## TASK STATEMENT
Copy out all of the material, matching it word for word.

## GIVEN INFORMATION
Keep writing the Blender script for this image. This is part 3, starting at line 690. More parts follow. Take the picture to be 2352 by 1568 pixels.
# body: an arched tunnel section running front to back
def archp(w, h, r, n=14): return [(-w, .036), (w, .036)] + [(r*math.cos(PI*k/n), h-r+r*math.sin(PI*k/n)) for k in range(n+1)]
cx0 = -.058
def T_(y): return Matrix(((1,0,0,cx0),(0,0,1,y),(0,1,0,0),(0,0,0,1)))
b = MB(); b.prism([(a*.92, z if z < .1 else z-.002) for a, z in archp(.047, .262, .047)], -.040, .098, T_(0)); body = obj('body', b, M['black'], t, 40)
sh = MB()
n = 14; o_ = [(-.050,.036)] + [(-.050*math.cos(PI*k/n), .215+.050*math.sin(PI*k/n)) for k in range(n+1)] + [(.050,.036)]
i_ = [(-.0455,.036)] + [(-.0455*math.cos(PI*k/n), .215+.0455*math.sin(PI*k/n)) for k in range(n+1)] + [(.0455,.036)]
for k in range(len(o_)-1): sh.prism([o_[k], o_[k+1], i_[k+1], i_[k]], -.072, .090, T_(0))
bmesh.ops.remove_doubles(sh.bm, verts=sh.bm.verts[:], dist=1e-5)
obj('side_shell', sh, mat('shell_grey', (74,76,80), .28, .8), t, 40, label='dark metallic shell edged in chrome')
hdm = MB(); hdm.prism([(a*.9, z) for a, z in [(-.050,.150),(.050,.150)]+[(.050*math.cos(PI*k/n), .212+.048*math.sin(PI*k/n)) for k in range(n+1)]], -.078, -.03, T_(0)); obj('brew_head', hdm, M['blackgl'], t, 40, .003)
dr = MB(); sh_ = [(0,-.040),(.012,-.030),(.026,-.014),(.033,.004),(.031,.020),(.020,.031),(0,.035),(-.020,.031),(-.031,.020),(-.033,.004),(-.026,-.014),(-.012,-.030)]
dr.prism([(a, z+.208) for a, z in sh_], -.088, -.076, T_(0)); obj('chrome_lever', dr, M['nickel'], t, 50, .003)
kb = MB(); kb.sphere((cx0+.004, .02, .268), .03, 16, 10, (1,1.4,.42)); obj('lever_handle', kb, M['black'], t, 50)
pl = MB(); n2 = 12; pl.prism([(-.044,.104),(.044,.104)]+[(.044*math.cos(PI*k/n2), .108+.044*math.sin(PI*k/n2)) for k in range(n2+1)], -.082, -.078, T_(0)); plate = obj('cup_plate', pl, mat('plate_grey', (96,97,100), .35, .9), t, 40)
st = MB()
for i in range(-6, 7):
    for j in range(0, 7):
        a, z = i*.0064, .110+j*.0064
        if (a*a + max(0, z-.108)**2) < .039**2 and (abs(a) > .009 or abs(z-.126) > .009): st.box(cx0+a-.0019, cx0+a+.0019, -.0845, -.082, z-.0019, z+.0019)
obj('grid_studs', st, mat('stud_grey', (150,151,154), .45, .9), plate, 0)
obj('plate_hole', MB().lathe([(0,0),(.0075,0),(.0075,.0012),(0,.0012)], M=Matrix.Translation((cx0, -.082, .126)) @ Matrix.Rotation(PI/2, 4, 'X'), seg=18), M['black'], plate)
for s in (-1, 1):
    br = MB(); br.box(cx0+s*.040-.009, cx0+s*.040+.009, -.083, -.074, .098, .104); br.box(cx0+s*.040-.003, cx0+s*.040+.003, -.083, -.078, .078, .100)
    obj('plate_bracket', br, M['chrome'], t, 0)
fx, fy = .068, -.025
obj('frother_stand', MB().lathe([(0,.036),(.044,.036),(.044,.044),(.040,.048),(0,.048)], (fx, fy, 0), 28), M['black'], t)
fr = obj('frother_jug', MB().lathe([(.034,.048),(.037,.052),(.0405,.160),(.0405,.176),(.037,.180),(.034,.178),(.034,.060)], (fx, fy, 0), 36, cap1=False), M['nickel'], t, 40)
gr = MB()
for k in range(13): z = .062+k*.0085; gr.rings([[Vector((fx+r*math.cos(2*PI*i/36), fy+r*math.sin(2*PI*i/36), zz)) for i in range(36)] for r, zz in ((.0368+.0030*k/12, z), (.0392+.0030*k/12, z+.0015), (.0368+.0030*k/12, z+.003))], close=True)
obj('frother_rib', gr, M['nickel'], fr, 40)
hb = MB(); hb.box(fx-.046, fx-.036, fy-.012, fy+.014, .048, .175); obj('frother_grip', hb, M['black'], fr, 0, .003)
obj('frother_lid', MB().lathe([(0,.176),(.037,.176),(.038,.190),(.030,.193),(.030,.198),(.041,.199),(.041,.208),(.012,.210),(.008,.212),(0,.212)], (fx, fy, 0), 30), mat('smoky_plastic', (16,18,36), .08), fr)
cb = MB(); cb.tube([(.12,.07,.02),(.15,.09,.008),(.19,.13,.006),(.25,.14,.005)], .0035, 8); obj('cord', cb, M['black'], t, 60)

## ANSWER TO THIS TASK
Keep writing the Blender script for this image. This is part 3, starting at line 690. More parts follow. Take the picture to be 2352 by 1568 pixels.
# body: an arched tunnel section running front to back
def archp(w, h, r, n=14): return [(-w, .036), (w, .036)] + [(r*math.cos(PI*k/n), h-r+r*math.sin(PI*k/n)) for k in range(n+1)]
cx0 = -.058
def T_(y): return Matrix(((1,0,0,cx0),(0,0,1,y),(0,1,0,0),(0,0,0,1)))
b = MB(); b.prism([(a*.92, z if z < .1 else z-.002) for a, z in archp(.047, .262, .047)], -.040, .098, T_(0)); body = obj('body', b, M['black'], t, 40)
sh = MB()
n = 14; o_ = [(-.050,.036)] + [(-.050*math.cos(PI*k/n), .215+.050*math.sin(PI*k/n)) for k in range(n+1)] + [(.050,.036)]
i_ = [(-.0455,.036)] + [(-.0455*math.cos(PI*k/n), .215+.0455*math.sin(PI*k/n)) for k in range(n+1)] + [(.0455,.036)]
for k in range(len(o_)-1): sh.prism([o_[k], o_[k+1], i_[k+1], i_[k]], -.072, .090, T_(0))
bmesh.ops.remove_doubles(sh.bm, verts=sh.bm.verts[:], dist=1e-5)
obj('side_shell', sh, mat('shell_grey', (74,76,80), .28, .8), t, 40, label='dark metallic shell edged in chrome')
hdm = MB(); hdm.prism([(a*.9, z) for a, z in [(-.050,.150),(.050,.150)]+[(.050*math.cos(PI*k/n), .212+.048*math.sin(PI*k/n)) for k in range(n+1)]], -.078, -.03, T_(0)); obj('brew_head', hdm, M['blackgl'], t, 40, .003)
dr = MB(); sh_ = [(0,-.040),(.012,-.030),(.026,-.014),(.033,.004),(.031,.020),(.020,.031),(0,.035),(-.020,.031),(-.031,.020),(-.033,.004),(-.026,-.014),(-.012,-.030)]
dr.prism([(a, z+.208) for a, z in sh_], -.088, -.076, T_(0)); obj('chrome_lever', dr, M['nickel'], t, 50, .003)
kb = MB(); kb.sphere((cx0+.004, .02, .268), .03, 16, 10, (1,1.4,.42)); obj('lever_handle', kb, M['black'], t, 50)
pl = MB(); n2 = 12; pl.prism([(-.044,.104),(.044,.104)]+[(.044*math.cos(PI*k/n2), .108+.044*math.sin(PI*k/n2)) for k in range(n2+1)], -.082, -.078, T_(0)); plate = obj('cup_plate', pl, mat('plate_grey', (96,97,100), .35, .9), t, 40)
st = MB()
for i in range(-6, 7):
    for j in range(0, 7):
        a, z = i*.0064, .110+j*.0064
        if (a*a + max(0, z-.108)**2) < .039**2 and (abs(a) > .009 or abs(z-.126) > .009): st.box(cx0+a-.0019, cx0+a+.0019, -.0845, -.082, z-.0019, z+.0019)
obj('grid_studs', st, mat('stud_grey', (150,151,154), .45, .9), plate, 0)
obj('plate_hole', MB().lathe([(0,0),(.0075,0),(.0075,.0012),(0,.0012)], M=Matrix.Translation((cx0, -.082, .126)) @ Matrix.Rotation(PI/2, 4, 'X'), seg=18), M['black'], plate)
for s in (-1, 1):
    br = MB(); br.box(cx0+s*.040-.009, cx0+s*.040+.009, -.083, -.074, .098, .104); br.box(cx0+s*.040-.003, cx0+s*.040+.003, -.083, -.078, .078, .100)
    obj('plate_bracket', br, M['chrome'], t, 0)
fx, fy = .068, -.025
obj('frother_stand', MB().lathe([(0,.036),(.044,.036),(.044,.044),(.040,.048),(0,.048)], (fx, fy, 0), 28), M['black'], t)
fr = obj('frother_jug', MB().lathe([(.034,.048),(.037,.052),(.0405,.160),(.0405,.176),(.037,.180),(.034,.178),(.034,.060)], (fx, fy, 0), 36, cap1=False), M['nickel'], t, 40)
gr = MB()
for k in range(13): z = .062+k*.0085; gr.rings([[Vector((fx+r*math.cos(2*PI*i/36), fy+r*math.sin(2*PI*i/36), zz)) for i in range(36)] for r, zz in ((.0368+.0030*k/12, z), (.0392+.0030*k/12, z+.0015), (.0368+.0030*k/12, z+.003))], close=True)
obj('frother_rib', gr, M['nickel'], fr, 40)
hb = MB(); hb.box(fx-.046, fx-.036, fy-.012, fy+.014, .048, .175); obj('frother_grip', hb, M['black'], fr, 0, .003)
obj('frother_lid', MB().lathe([(0,.176),(.037,.176),(.038,.190),(.030,.193),(.030,.198),(.041,.199),(.041,.208),(.012,.210),(.008,.212),(0,.212)], (fx, fy, 0), 30), mat('smoky_plastic', (16,18,36), .08), fr)
cb = MB(); cb.tube([(.12,.07,.02),(.15,.09,.008),(.19,.13,.006),(.25,.14,.005)], .0035, 8); obj('cord', cb, M['black'], t, 60)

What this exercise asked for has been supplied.